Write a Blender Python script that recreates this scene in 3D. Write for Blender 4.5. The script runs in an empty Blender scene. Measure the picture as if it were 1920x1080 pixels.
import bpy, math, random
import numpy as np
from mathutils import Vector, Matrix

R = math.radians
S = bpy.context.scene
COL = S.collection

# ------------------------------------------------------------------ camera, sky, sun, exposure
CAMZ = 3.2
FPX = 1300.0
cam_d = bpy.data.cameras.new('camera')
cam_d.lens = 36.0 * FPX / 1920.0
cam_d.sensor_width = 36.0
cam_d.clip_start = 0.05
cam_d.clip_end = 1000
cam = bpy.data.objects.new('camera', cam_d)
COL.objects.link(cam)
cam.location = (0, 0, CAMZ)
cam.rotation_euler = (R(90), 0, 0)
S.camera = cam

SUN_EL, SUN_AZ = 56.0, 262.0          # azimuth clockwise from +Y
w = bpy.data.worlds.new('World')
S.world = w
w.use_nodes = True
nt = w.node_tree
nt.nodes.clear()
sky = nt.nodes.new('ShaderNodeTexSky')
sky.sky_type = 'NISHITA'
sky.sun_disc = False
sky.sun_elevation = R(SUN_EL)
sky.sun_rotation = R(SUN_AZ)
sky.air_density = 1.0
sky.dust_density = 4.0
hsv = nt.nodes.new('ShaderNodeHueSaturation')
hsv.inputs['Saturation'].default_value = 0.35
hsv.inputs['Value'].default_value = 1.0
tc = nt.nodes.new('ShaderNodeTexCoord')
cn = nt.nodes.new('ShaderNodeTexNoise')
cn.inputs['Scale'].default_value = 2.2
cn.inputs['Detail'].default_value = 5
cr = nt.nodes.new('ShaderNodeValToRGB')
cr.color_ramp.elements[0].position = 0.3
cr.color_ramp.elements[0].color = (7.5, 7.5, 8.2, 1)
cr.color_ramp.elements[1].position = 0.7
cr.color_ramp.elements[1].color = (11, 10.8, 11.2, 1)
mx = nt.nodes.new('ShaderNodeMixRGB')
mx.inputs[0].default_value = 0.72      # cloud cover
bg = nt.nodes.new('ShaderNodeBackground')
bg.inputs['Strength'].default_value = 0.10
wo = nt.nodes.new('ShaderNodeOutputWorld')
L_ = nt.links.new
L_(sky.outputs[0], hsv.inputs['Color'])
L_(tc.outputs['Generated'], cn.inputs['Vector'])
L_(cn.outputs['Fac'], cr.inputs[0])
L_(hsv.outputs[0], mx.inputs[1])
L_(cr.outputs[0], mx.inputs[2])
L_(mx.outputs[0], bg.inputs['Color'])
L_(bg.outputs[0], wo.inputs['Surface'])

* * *

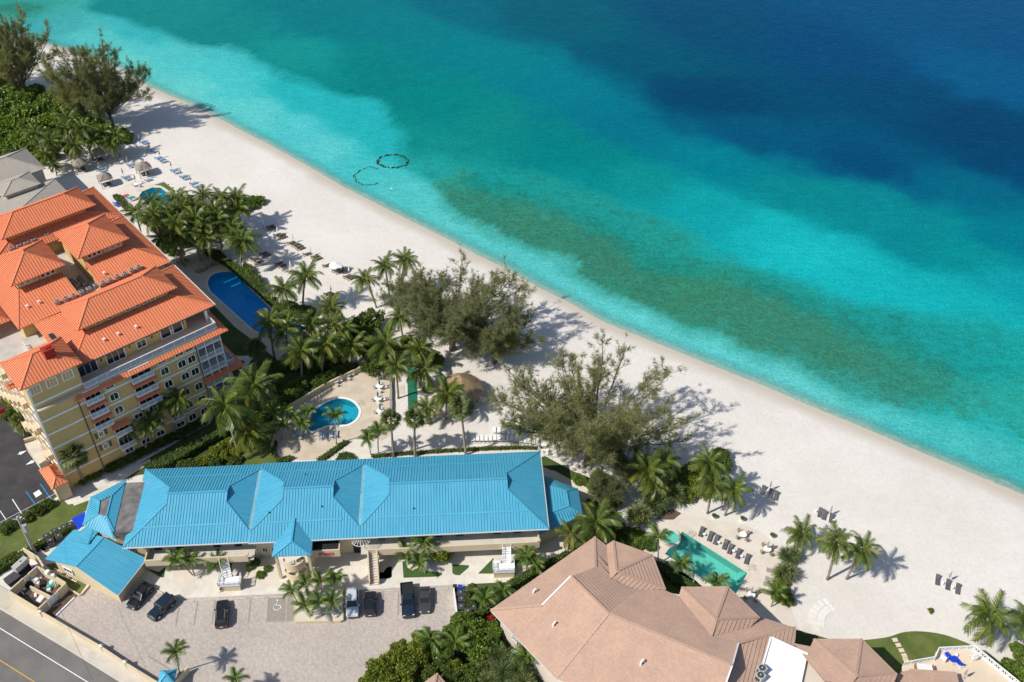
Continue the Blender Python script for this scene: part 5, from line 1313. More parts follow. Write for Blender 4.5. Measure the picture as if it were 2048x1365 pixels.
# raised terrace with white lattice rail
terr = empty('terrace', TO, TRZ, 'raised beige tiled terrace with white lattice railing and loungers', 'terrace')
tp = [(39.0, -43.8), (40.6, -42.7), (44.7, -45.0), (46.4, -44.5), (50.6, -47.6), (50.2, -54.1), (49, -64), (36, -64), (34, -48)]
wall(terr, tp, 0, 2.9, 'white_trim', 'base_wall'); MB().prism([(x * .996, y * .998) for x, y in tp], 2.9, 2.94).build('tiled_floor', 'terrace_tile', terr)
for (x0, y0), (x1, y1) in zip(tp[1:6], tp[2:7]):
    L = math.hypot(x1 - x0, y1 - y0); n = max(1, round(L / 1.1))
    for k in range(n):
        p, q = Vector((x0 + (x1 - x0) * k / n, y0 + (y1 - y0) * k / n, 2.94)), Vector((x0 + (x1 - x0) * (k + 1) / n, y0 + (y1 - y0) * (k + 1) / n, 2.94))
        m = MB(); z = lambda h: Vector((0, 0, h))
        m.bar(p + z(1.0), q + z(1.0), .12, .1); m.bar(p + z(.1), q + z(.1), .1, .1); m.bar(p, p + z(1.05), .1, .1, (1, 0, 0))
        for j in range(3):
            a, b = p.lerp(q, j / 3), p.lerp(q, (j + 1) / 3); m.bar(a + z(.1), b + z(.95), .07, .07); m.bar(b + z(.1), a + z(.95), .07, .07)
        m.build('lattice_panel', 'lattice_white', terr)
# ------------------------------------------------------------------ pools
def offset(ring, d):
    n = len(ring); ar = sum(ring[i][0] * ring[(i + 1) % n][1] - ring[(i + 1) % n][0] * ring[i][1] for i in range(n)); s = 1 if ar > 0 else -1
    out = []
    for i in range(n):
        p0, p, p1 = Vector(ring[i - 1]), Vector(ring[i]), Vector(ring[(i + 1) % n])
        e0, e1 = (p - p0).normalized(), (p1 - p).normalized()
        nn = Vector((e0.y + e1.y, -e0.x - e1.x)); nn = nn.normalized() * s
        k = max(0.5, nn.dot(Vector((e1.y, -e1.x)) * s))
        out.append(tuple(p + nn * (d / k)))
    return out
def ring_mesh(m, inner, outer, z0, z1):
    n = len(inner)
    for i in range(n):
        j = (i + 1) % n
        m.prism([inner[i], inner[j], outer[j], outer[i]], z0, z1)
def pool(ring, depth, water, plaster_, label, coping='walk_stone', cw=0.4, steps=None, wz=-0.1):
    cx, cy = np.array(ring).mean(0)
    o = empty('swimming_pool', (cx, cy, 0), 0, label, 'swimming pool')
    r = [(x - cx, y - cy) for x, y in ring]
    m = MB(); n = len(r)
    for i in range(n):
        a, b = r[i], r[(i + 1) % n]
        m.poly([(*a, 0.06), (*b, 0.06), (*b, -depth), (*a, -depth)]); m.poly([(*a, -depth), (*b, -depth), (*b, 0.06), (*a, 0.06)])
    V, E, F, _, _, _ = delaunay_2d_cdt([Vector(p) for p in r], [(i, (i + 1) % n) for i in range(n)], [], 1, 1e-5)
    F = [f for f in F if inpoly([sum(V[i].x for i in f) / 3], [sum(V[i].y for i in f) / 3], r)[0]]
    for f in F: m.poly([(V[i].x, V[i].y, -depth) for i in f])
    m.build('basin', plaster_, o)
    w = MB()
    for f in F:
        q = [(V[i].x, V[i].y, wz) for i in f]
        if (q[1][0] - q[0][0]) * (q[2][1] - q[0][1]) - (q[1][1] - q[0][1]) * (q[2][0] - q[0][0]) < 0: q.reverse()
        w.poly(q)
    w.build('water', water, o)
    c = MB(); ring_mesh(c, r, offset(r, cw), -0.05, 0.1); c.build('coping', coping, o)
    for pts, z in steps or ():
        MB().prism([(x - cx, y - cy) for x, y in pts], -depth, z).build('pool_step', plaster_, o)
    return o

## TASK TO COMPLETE
List every line from the entries above in which "were" appears.

## RESPONSE TO THE EXERCISE
Write a Blender Python script that recreates this scene in 3D. Write for Blender 4.5. The script runs in an empty Blender scene. Measure the picture as if it were 1920x1080 pixels.
Continue the Blender Python script for this scene: part 5, from line 1313. More parts follow. Write for Blender 4.5. Measure the picture as if it were 2048x1365 pixels.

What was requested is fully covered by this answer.